Late goals tend to be signs of spirit, and while there have been questions about the unity of the Everton camp, they rallied when it mattered. They had begun the brighter, looking the more threatening side before the break.

Yet it was no surprise that Everton failed to keep a clean sheet. Their defensive record is dreadful, but understandable when the most reliable member of their rearguard, Phil Jagielka, made a hat trick of mistakes in the space of a few first-half minutes. None were punished.

Yet when Sylvain Distin lost James Collins, it came at a cost. West Ham's Welsh centre-back headed Morgan Amalfitano's corner in. At that stage, it appeared Everton might descend into crisis. Instead, Lukaku, for whom Martinez paid 28 million pounds, bought his manager some breathing space.

2. Downing wins duel with Barkley

They are opposites in many respects. Stewart Downing arrived at Liverpool for a supersized fee and saw his reputation diminish there. Ross Barkley has sprung to prominence on the other side of Stanley Park, with his valuation rising regularly.

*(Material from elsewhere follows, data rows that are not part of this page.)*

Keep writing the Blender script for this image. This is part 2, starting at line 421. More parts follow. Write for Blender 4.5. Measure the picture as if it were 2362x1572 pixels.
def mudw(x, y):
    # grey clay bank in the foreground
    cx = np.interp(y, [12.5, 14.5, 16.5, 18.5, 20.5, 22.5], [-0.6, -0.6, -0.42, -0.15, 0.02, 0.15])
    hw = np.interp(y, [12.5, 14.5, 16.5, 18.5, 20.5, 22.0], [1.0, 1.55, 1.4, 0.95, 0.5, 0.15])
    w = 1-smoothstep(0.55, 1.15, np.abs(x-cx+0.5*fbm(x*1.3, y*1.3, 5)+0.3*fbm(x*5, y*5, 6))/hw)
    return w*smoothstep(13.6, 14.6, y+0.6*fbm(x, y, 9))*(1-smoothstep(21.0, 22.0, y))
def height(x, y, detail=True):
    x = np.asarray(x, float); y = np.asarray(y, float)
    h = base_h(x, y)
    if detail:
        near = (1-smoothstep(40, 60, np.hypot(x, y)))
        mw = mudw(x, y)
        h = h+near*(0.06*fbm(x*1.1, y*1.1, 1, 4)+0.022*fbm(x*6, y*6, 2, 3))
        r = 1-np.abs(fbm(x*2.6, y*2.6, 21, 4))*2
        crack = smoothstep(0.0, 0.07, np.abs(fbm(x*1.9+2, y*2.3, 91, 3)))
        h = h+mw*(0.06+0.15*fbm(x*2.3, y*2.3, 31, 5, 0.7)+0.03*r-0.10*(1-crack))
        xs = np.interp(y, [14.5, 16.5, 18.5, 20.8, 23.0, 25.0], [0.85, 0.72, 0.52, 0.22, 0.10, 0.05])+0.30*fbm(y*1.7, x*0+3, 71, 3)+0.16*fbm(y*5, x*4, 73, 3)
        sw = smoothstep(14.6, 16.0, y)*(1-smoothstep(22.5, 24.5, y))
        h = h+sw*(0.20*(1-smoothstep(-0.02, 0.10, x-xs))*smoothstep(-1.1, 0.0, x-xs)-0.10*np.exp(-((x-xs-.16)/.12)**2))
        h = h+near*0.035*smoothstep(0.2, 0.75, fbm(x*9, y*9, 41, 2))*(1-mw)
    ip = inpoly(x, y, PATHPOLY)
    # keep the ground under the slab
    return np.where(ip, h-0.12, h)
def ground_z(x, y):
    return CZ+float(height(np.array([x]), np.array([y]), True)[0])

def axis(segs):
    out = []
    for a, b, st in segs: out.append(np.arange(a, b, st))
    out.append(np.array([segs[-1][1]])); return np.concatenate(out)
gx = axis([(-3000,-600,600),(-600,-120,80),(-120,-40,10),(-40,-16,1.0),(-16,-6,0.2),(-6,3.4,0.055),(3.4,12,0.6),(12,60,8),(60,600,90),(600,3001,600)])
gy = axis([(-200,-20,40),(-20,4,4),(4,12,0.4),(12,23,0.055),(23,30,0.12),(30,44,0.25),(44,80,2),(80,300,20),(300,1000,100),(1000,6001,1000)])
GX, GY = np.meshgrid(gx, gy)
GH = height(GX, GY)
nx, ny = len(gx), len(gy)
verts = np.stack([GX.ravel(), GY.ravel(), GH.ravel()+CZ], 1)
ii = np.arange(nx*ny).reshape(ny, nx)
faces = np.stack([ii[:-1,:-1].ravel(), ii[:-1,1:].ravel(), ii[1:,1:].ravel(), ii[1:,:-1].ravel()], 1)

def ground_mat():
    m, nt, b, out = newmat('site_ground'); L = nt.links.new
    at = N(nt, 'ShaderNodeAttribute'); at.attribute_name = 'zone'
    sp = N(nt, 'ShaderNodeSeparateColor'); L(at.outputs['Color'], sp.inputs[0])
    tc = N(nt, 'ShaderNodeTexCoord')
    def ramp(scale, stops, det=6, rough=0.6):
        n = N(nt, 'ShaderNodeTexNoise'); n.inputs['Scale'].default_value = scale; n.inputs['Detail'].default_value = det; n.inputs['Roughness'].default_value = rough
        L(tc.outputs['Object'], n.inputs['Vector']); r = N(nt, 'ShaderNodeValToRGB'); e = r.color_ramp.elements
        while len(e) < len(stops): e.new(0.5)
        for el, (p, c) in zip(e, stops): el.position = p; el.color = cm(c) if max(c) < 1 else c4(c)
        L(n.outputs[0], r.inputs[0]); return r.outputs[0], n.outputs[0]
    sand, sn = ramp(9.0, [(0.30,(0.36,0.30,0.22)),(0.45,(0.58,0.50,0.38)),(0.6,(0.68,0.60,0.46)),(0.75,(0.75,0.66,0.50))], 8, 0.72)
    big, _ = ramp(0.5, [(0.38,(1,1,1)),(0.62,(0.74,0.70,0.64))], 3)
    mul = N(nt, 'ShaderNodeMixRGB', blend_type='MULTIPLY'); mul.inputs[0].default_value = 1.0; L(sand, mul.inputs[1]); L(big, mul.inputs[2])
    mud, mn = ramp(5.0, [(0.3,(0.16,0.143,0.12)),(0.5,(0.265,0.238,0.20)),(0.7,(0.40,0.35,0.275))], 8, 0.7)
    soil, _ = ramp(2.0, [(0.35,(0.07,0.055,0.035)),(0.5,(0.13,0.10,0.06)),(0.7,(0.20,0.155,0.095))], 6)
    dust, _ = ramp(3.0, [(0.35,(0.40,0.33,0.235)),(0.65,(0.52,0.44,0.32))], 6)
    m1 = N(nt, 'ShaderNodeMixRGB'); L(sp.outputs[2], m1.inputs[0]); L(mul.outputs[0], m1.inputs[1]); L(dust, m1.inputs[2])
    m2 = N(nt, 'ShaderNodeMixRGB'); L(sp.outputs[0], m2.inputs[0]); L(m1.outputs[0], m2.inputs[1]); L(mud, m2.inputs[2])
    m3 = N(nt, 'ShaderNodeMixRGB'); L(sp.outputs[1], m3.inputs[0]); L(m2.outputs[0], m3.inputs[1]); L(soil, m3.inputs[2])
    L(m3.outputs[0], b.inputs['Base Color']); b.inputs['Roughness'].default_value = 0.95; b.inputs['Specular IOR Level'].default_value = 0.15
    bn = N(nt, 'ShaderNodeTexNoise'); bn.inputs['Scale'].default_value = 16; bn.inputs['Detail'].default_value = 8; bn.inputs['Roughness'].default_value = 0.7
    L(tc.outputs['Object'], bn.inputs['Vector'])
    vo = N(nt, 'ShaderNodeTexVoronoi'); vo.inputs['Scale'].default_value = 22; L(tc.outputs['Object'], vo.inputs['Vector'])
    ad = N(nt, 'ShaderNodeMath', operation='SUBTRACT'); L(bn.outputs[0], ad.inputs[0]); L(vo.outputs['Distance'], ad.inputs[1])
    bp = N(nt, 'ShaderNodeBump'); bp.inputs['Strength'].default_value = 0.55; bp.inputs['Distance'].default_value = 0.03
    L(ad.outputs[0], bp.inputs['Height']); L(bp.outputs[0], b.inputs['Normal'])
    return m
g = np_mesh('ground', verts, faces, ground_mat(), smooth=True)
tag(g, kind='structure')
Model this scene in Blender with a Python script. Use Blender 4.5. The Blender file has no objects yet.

Downing has grown accustomed to being unfashionable. Barkley, like many a rising star, acquires admirers who relish the emergence of players with potential. In a role reversal, the older Englishman is a winger who has been reinvented as a No. 10. The younger one prefers to play in the middle but has been shunted out to the flanks.

And, in the clearest difference, Downing is enjoying the finest campaign of his career whereas Barkley is struggling to replicate his form of last season. Their contrasting fortunes were evident.

Stewart Downing, right, is improving with each game in the best season of his career.

Downing, a player who lost his self-belief during his debut year at Liverpool, exuded confidence. It was telling how often his teammates looked for him. He took advantage of his roving brief to deliver a couple of teasing crosses. He has taken a greater interest in goal scoring this season and had a shot Joel Robles touched over. A fierce effort took the deflection to bring the corner that resulted in Collins' goal.

While he was a central figure, Barkley was rather more marginalised. He spent much of the game on the wings, a particular gripe of Evertonians. There was one defence-splitting pass to Lukaku, who should have scored but angled his shot wide, and a sudden surge forward to threaten a late equaliser. On both occasions, he was nowhere the touchline. There is a lesson there.

3.Robles shows why Everton need a new keeper

It amounted to an inauspicious start when Joel Robles spilled a cross after 30 seconds. It was scarcely surprising, however; the Spaniard is especially fallible against the aerial ball. Thereafter, the relieved cheers whenever he caught anything bordered on the patronising. He made fine saves from Carl Jenkinson and Enner Valencia, albeit ones a top-flight goalkeeper ought to make.

James Collins tucks home West Ham's only goal in Tuesday's draw with Everton.

It might be harsh to fault him for Collins' goal, but Robles is a keeper who does not command his penalty area, who invites 6-footers to attack the 6-yard box.

West Ham did, but Lukaku's leveler means Robles could yet get a second winner's medal in three seasons. Indeed, it remains one of the great wonders of the modern world that Wigan lifted the FA Cup with Robles in their side; excluding substitutes, it is hard to think of a less convincing goalkeeper who has finished on the winning side in the final of the world's oldest cup competition, even if he did mark the occasion with a fine save from Carlos Tevez. His presence was part of the unique element of Wigan's 2013 triumph. It encouraged his manager to take Robles with him to Goodison Park.

But even Martinez, who defended Robles long after others had given up on him, has admitted defeat by accepting he needs to sign a goalkeeper. The bigger question, when Tim Howard is fit, is whether the newcomer will understudy the American, who has not excelled this season, or replaces him.